DIRECTIVE –
Your task is to retype, word for word, the lines from the start of the data through the line holding "return (c[0], c[1], c[2], 1.0)". Do not include the pictures.

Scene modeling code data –
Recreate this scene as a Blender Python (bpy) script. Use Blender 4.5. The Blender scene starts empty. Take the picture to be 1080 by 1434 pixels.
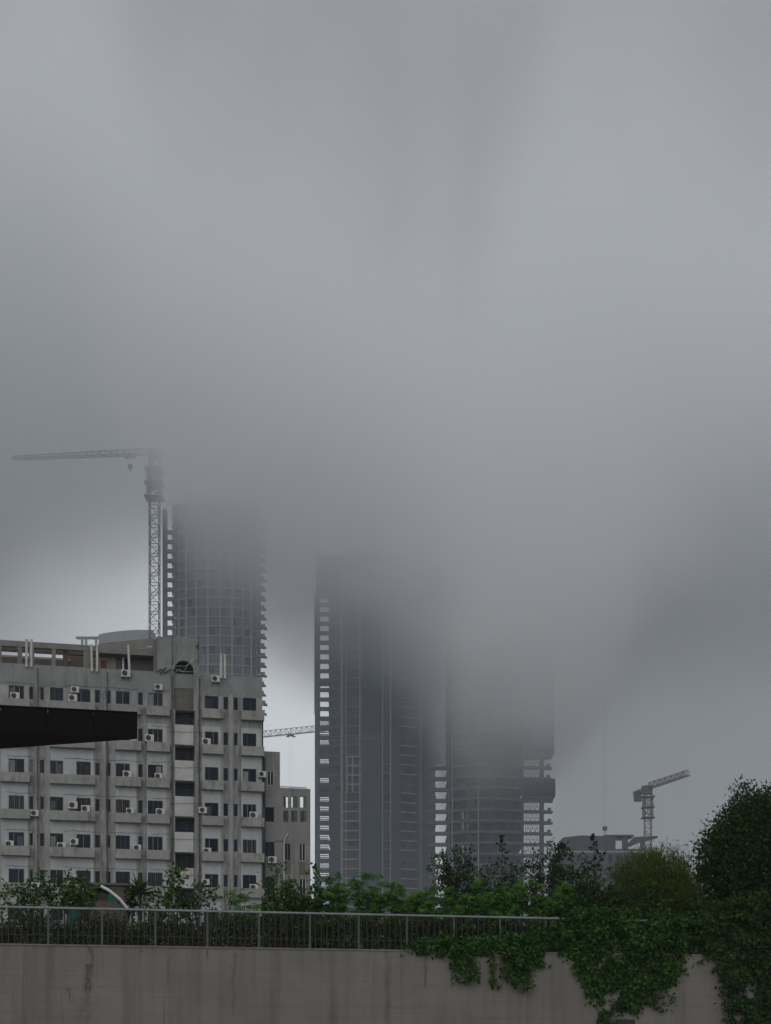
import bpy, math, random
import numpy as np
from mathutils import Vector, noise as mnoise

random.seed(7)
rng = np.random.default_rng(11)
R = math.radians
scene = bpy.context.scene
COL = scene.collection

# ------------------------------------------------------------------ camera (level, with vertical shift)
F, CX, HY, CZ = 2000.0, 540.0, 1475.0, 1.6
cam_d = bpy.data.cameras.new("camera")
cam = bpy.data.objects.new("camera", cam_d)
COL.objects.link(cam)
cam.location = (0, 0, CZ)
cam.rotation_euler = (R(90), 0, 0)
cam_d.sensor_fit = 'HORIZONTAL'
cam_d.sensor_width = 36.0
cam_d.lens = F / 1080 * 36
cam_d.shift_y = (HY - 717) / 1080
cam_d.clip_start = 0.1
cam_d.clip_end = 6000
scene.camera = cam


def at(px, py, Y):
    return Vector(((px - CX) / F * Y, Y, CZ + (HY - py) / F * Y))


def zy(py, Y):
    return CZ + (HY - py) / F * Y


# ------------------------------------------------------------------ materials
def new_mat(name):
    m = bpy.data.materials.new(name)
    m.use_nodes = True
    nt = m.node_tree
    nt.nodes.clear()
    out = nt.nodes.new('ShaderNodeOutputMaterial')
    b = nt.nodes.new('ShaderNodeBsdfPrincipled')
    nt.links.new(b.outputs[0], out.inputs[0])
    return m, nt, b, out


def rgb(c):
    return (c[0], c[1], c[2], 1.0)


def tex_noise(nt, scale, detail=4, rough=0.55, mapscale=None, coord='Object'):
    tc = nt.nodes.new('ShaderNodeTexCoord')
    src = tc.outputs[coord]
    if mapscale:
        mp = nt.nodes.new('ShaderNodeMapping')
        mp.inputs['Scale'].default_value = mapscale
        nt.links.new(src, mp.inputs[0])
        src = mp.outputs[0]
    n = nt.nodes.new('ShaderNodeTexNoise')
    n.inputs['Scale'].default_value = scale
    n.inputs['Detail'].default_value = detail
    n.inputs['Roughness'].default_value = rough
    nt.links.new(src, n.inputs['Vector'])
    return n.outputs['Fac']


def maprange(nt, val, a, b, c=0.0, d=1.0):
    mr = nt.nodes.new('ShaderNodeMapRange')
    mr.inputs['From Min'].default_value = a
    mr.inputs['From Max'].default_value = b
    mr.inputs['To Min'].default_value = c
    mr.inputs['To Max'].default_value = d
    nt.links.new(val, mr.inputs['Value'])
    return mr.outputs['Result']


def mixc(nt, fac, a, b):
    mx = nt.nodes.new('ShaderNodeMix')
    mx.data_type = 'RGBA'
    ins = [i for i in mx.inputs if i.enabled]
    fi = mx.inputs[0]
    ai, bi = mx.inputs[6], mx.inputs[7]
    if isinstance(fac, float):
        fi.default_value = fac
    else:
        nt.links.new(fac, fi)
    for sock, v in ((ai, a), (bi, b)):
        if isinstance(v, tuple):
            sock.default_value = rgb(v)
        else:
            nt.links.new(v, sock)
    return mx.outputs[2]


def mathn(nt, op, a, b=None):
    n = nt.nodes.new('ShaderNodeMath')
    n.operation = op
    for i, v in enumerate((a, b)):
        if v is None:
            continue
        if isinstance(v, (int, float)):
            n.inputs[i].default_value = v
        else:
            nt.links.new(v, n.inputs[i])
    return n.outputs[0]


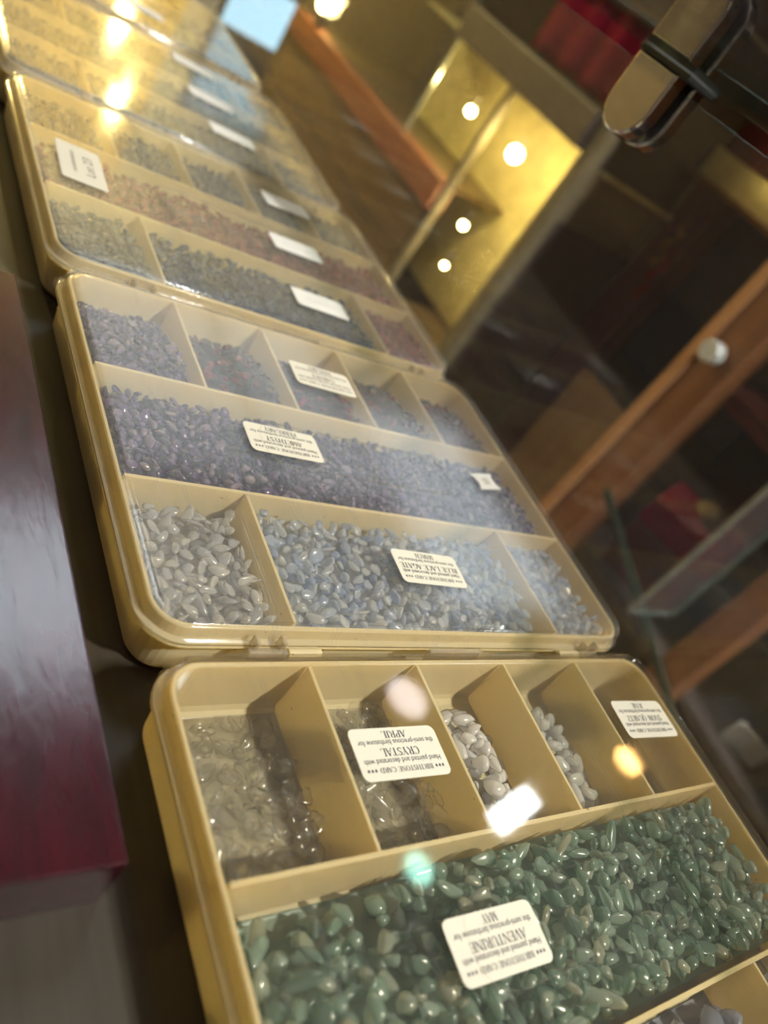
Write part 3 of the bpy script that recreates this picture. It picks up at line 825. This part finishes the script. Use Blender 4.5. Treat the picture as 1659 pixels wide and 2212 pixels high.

ANSWER –
Recreate this scene as a Blender Python (bpy) script. Use Blender 4.5. The Blender scene starts empty. Take the picture to be 1080 by 1434 pixels.
import bpy, math, random
import numpy as np
from mathutils import Vector, noise as mnoise

random.seed(7)
rng = np.random.default_rng(11)
R = math.radians
scene = bpy.context.scene
COL = scene.collection

# ------------------------------------------------------------------ camera (level, with vertical shift)
F, CX, HY, CZ = 2000.0, 540.0, 1475.0, 1.6
cam_d = bpy.data.cameras.new("camera")
cam = bpy.data.objects.new("camera", cam_d)
COL.objects.link(cam)
cam.location = (0, 0, CZ)
cam.rotation_euler = (R(90), 0, 0)
cam_d.sensor_fit = 'HORIZONTAL'
cam_d.sensor_width = 36.0
cam_d.lens = F / 1080 * 36
cam_d.shift_y = (HY - 717) / 1080
cam_d.clip_start = 0.1
cam_d.clip_end = 6000
scene.camera = cam


def at(px, py, Y):
    return Vector(((px - CX) / F * Y, Y, CZ + (HY - py) / F * Y))


def zy(py, Y):
    return CZ + (HY - py) / F * Y


# ------------------------------------------------------------------ materials
def new_mat(name):
    m = bpy.data.materials.new(name)
    m.use_nodes = True
    nt = m.node_tree
    nt.nodes.clear()
    out = nt.nodes.new('ShaderNodeOutputMaterial')
    b = nt.nodes.new('ShaderNodeBsdfPrincipled')
    nt.links.new(b.outputs[0], out.inputs[0])
    return m, nt, b, out


def rgb(c):
    return (c[0], c[1], c[2], 1.0)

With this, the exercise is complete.